Open-Captioned Trespass and Crossing Videos
(1988)
Audience: All ages
A two-volume set of videos signed for the hearing impaired. One volume contains four videos on crossing safety: Staying Alert and Alive, Why Wait, No Exit, and Paths of Thunder. The other volume contains four trespass videos: Sly Fox and Birdie, Byron's Last Day, David's Run and Off Limits.
The Responsibility is Ours, Highway-Rail Grade Crossing Awareness/Training For School Bus Drivers
(18 min. 1996)
Audience: School bus drivers and transportation and education directors
This video's purpose is to make school bus drivers aware of the potential dangers that exist at railroad-highway grade crossings and the steps to take to ensure the safety of their passengers as well as themselves.
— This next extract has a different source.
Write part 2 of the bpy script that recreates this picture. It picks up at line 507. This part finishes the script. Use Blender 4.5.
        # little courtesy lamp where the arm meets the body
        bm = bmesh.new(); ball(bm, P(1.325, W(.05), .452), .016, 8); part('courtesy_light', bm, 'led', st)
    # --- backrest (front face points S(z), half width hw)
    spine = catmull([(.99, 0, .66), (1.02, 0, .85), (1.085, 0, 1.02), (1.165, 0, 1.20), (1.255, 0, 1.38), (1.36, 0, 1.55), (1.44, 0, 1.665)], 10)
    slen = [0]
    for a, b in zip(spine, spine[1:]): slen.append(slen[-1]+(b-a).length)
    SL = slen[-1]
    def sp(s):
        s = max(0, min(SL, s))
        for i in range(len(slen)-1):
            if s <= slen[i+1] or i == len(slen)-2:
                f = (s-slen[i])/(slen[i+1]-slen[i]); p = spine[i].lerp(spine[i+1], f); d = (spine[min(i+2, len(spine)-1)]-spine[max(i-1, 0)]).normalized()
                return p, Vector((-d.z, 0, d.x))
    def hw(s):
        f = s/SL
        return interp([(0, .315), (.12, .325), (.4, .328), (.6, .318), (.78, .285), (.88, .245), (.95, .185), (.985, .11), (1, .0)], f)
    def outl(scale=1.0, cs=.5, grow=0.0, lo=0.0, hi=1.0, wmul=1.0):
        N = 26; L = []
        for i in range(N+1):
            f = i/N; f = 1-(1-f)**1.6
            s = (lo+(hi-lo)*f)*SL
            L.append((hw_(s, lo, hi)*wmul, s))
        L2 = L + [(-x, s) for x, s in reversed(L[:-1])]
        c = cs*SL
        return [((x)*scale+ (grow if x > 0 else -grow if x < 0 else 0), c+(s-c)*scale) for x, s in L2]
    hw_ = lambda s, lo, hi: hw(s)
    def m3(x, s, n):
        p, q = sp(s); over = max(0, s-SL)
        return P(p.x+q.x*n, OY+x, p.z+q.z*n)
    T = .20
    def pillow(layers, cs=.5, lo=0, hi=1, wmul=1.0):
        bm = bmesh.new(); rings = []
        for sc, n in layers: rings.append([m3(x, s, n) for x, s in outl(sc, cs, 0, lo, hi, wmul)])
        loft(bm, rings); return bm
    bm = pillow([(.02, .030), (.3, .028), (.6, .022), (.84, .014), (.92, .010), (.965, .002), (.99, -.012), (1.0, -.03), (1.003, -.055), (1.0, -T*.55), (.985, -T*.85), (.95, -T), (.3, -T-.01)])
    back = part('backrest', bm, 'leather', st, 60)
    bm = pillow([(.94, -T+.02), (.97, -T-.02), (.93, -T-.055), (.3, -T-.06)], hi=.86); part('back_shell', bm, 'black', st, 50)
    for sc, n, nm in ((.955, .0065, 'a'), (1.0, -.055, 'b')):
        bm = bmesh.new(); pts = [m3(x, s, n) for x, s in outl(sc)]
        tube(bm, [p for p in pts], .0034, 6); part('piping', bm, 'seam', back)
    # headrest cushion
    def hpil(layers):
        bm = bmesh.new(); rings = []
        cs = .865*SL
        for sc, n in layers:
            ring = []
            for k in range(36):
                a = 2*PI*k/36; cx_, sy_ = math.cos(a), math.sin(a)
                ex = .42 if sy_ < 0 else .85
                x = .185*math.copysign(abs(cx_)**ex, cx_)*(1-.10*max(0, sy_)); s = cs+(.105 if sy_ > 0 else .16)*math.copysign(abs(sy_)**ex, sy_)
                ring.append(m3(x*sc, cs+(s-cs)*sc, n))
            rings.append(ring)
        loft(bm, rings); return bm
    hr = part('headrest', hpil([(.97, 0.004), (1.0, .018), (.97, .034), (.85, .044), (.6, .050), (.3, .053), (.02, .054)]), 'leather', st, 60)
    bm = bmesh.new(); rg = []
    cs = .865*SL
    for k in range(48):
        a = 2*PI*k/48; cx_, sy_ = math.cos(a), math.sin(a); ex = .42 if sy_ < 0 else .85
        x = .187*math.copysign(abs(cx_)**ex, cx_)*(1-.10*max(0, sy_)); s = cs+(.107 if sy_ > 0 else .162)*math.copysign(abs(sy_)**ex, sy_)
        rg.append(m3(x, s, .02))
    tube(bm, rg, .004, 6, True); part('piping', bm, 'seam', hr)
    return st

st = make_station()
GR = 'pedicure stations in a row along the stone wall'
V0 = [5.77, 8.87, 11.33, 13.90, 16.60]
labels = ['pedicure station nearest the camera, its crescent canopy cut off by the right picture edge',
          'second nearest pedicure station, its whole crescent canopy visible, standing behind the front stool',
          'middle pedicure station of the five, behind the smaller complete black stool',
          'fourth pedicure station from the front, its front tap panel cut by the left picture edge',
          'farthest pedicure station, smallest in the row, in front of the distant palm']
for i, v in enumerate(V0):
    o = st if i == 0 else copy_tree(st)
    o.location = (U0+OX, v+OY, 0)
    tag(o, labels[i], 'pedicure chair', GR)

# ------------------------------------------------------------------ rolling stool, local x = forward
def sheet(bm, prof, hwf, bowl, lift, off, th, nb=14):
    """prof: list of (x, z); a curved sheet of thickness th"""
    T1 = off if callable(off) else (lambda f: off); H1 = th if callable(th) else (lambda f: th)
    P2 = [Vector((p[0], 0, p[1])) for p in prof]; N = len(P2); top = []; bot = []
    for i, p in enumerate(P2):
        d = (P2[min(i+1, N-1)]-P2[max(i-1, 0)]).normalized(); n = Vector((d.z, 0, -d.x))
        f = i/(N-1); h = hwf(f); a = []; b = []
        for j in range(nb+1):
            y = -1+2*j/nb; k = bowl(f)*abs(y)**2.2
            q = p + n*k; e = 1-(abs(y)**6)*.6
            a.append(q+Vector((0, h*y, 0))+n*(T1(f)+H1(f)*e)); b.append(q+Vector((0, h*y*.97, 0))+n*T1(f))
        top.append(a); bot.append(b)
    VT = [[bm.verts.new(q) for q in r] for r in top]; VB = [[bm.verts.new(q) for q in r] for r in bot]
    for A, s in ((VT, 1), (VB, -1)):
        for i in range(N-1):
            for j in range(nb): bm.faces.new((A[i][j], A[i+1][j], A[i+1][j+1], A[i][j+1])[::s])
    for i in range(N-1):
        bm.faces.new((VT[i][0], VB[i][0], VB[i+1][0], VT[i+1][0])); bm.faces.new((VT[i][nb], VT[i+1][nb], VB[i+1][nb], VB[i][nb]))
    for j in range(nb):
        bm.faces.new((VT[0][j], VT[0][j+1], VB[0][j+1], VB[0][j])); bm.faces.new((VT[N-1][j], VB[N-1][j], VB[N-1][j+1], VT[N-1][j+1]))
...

Roll Call: Highway-Rail Crossing Safety
(9 min. 1999)
Audience: Law enforcement
Designed to help increase public awareness through law enforcement at rail grade crossings and along railroad rights-of-way.
Sleddin' The Right Track
(12:30 min. 2000)
Audience: All ages
Safety awareness for snowmobilers of all ages.
Sly Fox and Birdie
(10 min. 1992)
Audience: Grades kindergarten-4
Sly Fox and Birdie were created to provide the enjoyable aspects of a cartoon show, to entertain as well as educate children. This fully animated video will teach children to be extremely cautious around railroad tracks.
Staying Alert and Alive
(12 min. 1991)
Audience: Driver education, adult
This video uses realistic animation video sequences to demonstrate railroad-highway grade crossing collisions and their consequences. It dramatically points out to the viewer the limitations trains have in trying to stop to avoid a collision with a motor vehicle. Also illustrated are the responsibilities of the motor vehicle driver to prevent a collision when approaching a railroad-highway grade crossing.
Tracks Are For Trains, Not For Kids
(8 min. 2001)
Audience: Kindergarten through Grade 4
Three young people and the narrator meet a railroad engineer, a conductor, police officer and school bus driver. All of them show students, "Tracks are for trains, not for kids".
The Tracks Can't Watch Your Back
(12 min. 1994)
Audience: Driver education classes and general public
(open-captioned for hearing impaired)
A reenactment of the final day in the life of a California teenager struck by a train while he was tresspassing on railroad property. The actors are the boy's classmates, and the piece is a memorial to him as well as a warning about tresspassing.
You Can Make A Difference, Too!
(12 min. 2005)
Audience: Adults
An introduction to Operation Lifesaver used for recruitment and orientation of new volunteers.
Your License or Your Life
(10 min. 2000)
Audience: Truck drivers
American Trucking Associations (ATA) partnered with Operation Lifesaver to develop this safety
video to alert our nation's truck drivers to new federal penalties for grade crossing violations.
Three members of ATA's America's Road Team, professional truck drivers with exceptional
safety records, helped host the video and demonstrate several situations that drivers encounter
daily. Several serious grade crossing collisions are featured.